8. Locate the bottom bolt which is ofetn out of sight and loosen (same tools). This is bolt is longer and goes right through the engine end-plate and is secured with a nut and spring washer. The washer grips well enough to loosen and tighten the bolt but you will have to reach behind the engine to remove the nut and washer.
9. Now remove the top bolt and the starter motor should come away.
10. Undo the connection for the lead which runs from the solenoid to the motor (12mm socket).
11. Undo the 2 bolts holding the solenoid in place (8mm) and remove the solenoid coil.
12. Unhook the solenoid armature from the drive mechanism actuator arm, remove armature and spring.
13. Remove motor rear bearing cover (2 small torx screws).
14. Remove retaining clip and washer from the end of the motor armature shaft.
15. Remove the motor rear cover (2 medium torx screws).
16. Using a small screwdriver, gently ease off the 4 plastic clips which hold the brush springs in place. Remove the clips and springs.
17. Remove casting from front of motor case (2 medium torx screws).
18. Withdraw the motor armature from casing.
19. Stand the armature on the bench with the drive mechanism uppermost.
20. Slide a large ½ inch drive socket over the end of the shaft (square drive end downwards) and give it a GENTLE tap with a large hammer. This should release the thrust washer from its locking ring.
21. Slide the thrust washer down the shaft.
22. Grip the motor armature in a bench vice and prise the locking ring out of its groove with a couple of screwdrivers.
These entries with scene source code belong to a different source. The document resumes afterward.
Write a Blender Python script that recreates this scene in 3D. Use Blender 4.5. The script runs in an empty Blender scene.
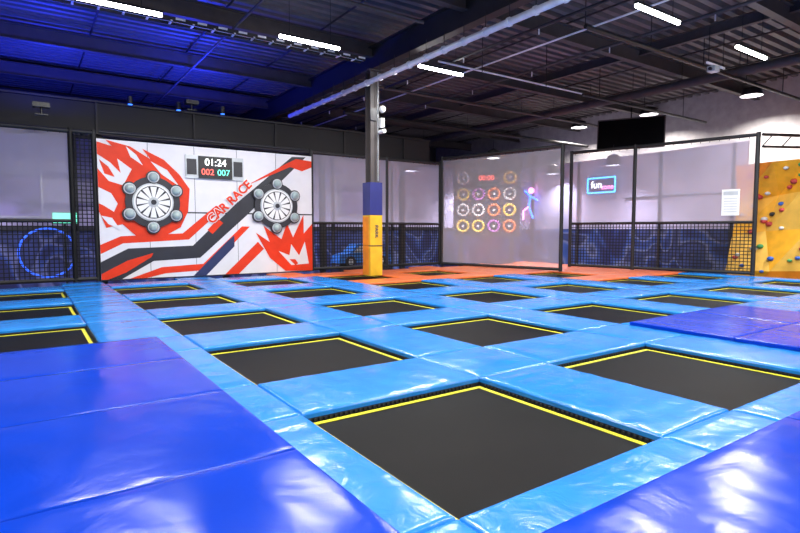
import bpy, math, random
from mathutils import Vector, noise, Matrix
random.seed(4)
S=bpy.context.scene
try: S.view_settings.view_transform='Standard'
except Exception: pass

# ---------------------------------------------------------------- materials
def new_mat(name):
    m=bpy.data.materials.new(name); m.use_nodes=True
    nt=m.node_tree; b=nt.nodes['Principled BSDF']; return m,nt,b
def mat(name,col,rough=.5,metal=0,bump=0,bscale=20,var=.12,vscale=3,coat=0,spec=.5,emit=None,es=0,dist=0,bd=.02):
    m,nt,b=new_mat(name)
    tc=nt.nodes.new('ShaderNodeTexCoord')
    n=nt.nodes.new('ShaderNodeTexNoise'); n.inputs['Scale'].default_value=vscale; n.inputs['Detail'].default_value=3
    nt.links.new(tc.outputs['Object'],n.inputs['Vector'])
    r=nt.nodes.new('ShaderNodeValToRGB')
    r.color_ramp.elements[0].position=.3; r.color_ramp.elements[1].position=.7
    r.color_ramp.elements[0].color=tuple(c*(1-var) for c in col)+(1,)
    r.color_ramp.elements[1].color=tuple(min(1,c*(1+var)) for c in col)+(1,)
    nt.links.new(n.outputs['Fac'],r.inputs['Fac']); nt.links.new(r.outputs['Color'],b.inputs['Base Color'])
    b.inputs['Roughness'].default_value=rough; b.inputs['Metallic'].default_value=metal
    b.inputs['Coat Weight'].default_value=coat; b.inputs['Coat Roughness'].default_value=.12
    b.inputs['Specular IOR Level'].default_value=spec
    if bump:
        n2=nt.nodes.new('ShaderNodeTexNoise'); n2.inputs['Scale'].default_value=bscale; n2.inputs['Detail'].default_value=4
        n2.inputs['Distortion'].default_value=dist
        nt.links.new(tc.outputs['Object'],n2.inputs['Vector'])
        bp=nt.nodes.new('ShaderNodeBump'); bp.inputs['Strength'].default_value=bump; bp.inputs['Distance'].default_value=bd
        nt.links.new(n2.outputs['Fac'],bp.inputs['Height']); nt.links.new(bp.outputs['Normal'],b.inputs['Normal'])
    if emit:
        b.inputs['Emission Color'].default_value=emit+(1,); b.inputs['Emission Strength'].default_value=es
    return m
M_pad=mat('vinyl_light_blue',(.014,.195,.62),.22,bump=.45,bscale=4,var=.10,coat=.08,dist=1.2,bd=.02)
M_orange=mat('vinyl_orange',(.66,.14,.035),.35,bump=.3,bscale=6,coat=.1)
M_mat=mat('vinyl_royal_blue',(.001,.036,.42),.20,bump=.30,bscale=2.0,var=.10,vscale=1,coat=.0,dist=1.5,bd=.018,spec=.20)
M_bed=mat('jump_bed_black',(.0045,.0040,.0040),.5,bump=.15,bscale=150,var=.25,spec=.07)
M_yel=mat('edge_tape_yellow',(.62,.58,.02),.5)
M_black=mat('black_steel',(.012,.012,.014),.45)
M_blackm=mat('black_padding',(.012,.012,.014),.6)
M_net=mat('black_net',(.006,.006,.008),.8)
M_deck=mat('deck_dark',(.02,.02,.025),.8)
M_floor=mat('floor_concrete',(.10,.10,.12),.6,bump=.1)
M_wall=mat('wall_grey_paint',(.36,.34,.335),.8,bump=.1)
M_walld=mat('wall_dark_paint',(.03,.03,.036),.8)
M_ceil=mat('ceiling_steel_dark',(.13,.115,.115),.5,metal=0)
M_beam=mat('beam_black_paint',(.018,.015,.016),.6)
M_beam2=mat('beam_brown_grey',(.065,.054,.053),.6)
M_mezz=mat('mezzanine_black_paint',(.010,.009,.010),.7)
M_pipe=mat('galvanised_pipe',(.82,.81,.82),.35,metal=.1,bump=.4,bscale=12)
M_white=mat('board_white',(.72,.71,.75),.4,var=.03)
M_whitep=mat('plastic_white',(.8,.8,.8),.4,var=.03)
M_red=mat('graphic_red',(.72,.042,.012),.45,var=.08,spec=.25)
M_char=mat('graphic_charcoal',(.022,.022,.030),.4)
M_navy=mat('graphic_navy',(.02,.03,.10),.4)
M_silver=mat('silver',(.50,.53,.56),.3,metal=.3)
M_knob=mat('knob_grey_green',(.33,.42,.42),.2,coat=.5)
M_tube=mat('led_tube_glow',(1,1,1),.5,emit=(1,.98,.98),es=30)
M_gled=mat('led_green',(.1,.9,.6),.5,emit=(.2,1,.7),es=1.5)
M_rled=mat('led_red',(.9,.1,.1),.5,emit=(1,.12,.08),es=2)
M_wled=mat('led_white',(.9,.9,.9),.5,emit=(.9,1,.95),es=3)
M_bled=mat('neon_blue',(.05,.2,1),.5,emit=(.03,.16,1),es=4)
M_bled2=mat('neon_blue_soft',(.02,.1,.7),.5,emit=(.03,.14,1),es=1.1)
M_cled=mat('neon_cyan',(.05,.4,1),.5,emit=(.06,.4,1),es=3)
M_pled=mat('neon_pink',(1,.2,.7),.5,emit=(1,.25,.6),es=4)
M_yelpad=mat('post_pad_yellow',(.78,.44,.02),.4,coat=.2)
M_tyre1=mat('tyre_orange',(.80,.22,.05),.5); M_tyre2=mat('tyre_grey',(.62,.62,.66),.5); M_tyre3=mat('tyre_yellow',(.85,.60,.06),.5); M_tyre4=mat('tyre_purple',(.45,.14,.55),.5)
M_bluepad=mat('post_pad_navy',(.02,.025,.16),.4,coat=.2)
M_climb=mat('climb_panel_yellow',(.88,.42,.02),.5,var=.12)
M_climb2=mat('climb_panel_orange',(.82,.26,.012),.5,var=.15)
M_climb3=mat('climb_panel_light',(.90,.52,.08),.5,var=.1)
M_tv=mat('tv_glass_black',(.004,.004,.005),.5,spec=.1)
holdm=[mat('hold_%d'%i,c,.5) for i,c in enumerate([(.5,.05,.05),(.03,.12,.5),(.05,.3,.1),(.03,.03,.03),(.6,.6,.6)])]

def screen_mat(name,col,f):
    m=bpy.data.materials.new(name); m.use_nodes=True; nt=m.node_tree; nt.nodes.clear()
    o=nt.nodes.new('ShaderNodeOutputMaterial'); mx=nt.nodes.new('ShaderNodeMixShader')
    t=nt.nodes.new('ShaderNodeBsdfTransparent')
    d=nt.nodes.new('ShaderNodeBsdfDiffuse'); tr=nt.nodes.new('ShaderNodeBsdfTranslucent')
    m2=nt.nodes.new('ShaderNodeMixShader'); m2.inputs[0].default_value=.35
    tc=nt.nodes.new('ShaderNodeTexCoord'); n=nt.nodes.new('ShaderNodeTexNoise'); n.inputs['Scale'].default_value=.8
    nt.links.new(tc.outputs['Object'],n.inputs['Vector'])
    mr=nt.nodes.new('ShaderNodeMapRange'); mr.inputs['To Min'].default_value=f-.05; mr.inputs['To Max'].default_value=f+.05
    nt.links.new(n.outputs['Fac'],mr.inputs['Value'])
    d.inputs['Color'].default_value=col+(1,); tr.inputs['Color'].default_value=col+(1,)
    nt.links.new(d.outputs[0],m2.inputs[1]); nt.links.new(tr.outputs[0],m2.inputs[2])
    nt.links.new(mr.outputs[0],mx.inputs[0]); nt.links.new(t.outputs[0],mx.inputs[1]); nt.links.new(m2.outputs[0],mx.inputs[2])
    nt.links.new(mx.outputs[0],o.inputs[0]); return m
M_screen=screen_mat('mesh_screen_white',(.86,.80,.97),.33)
M_screen2=screen_mat('mesh_screen_bright',(.90,.86,.97),.30)

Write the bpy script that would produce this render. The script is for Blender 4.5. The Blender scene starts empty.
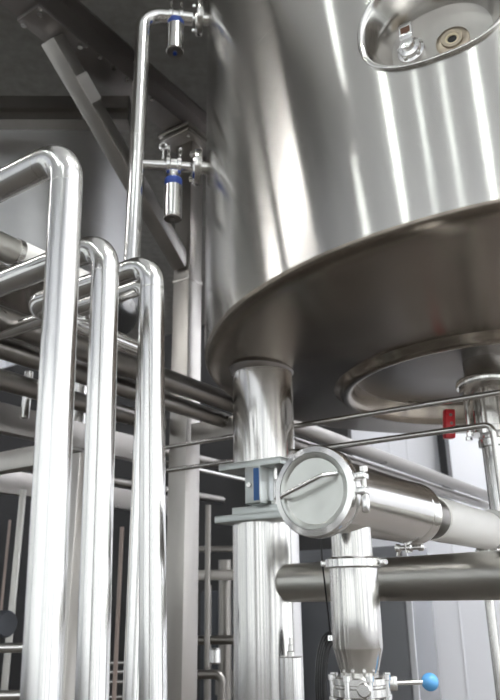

If you don’t have a vice, get someone to hold the armature steady on the bench but make sure those hands are wearing thick leather gloves. Prising the locking ring (a.k.a. you F*****g Little B*****d) out of its groove is a little tricky the first time, but with a little patience and persistence you will prevail.
23. Slide the locking ring off the end of the shaft, ditto the thrust washer and drive mechanism.
24. Have a cup of tea (or other suitable beverage).

Re-assembly is basically the same only backwards, if you see what I mean.

Getting the thrust washer back over the FLB can be tricky. The best way seems to be to lever it over with a large screwdriver starting on the side opposite the open end of the locking ring.

Older starter motors have different brush assemblies. Also they use proper screws and bolts rather than these new-fangled torx thingys.

If you have remote central locking, you will need to operate the key fob buttons alternately three or four times before it re-activates.

Less than an hour (with any luck) and you have fixed it. You have also just saved your self over a hundred quid. Feel good?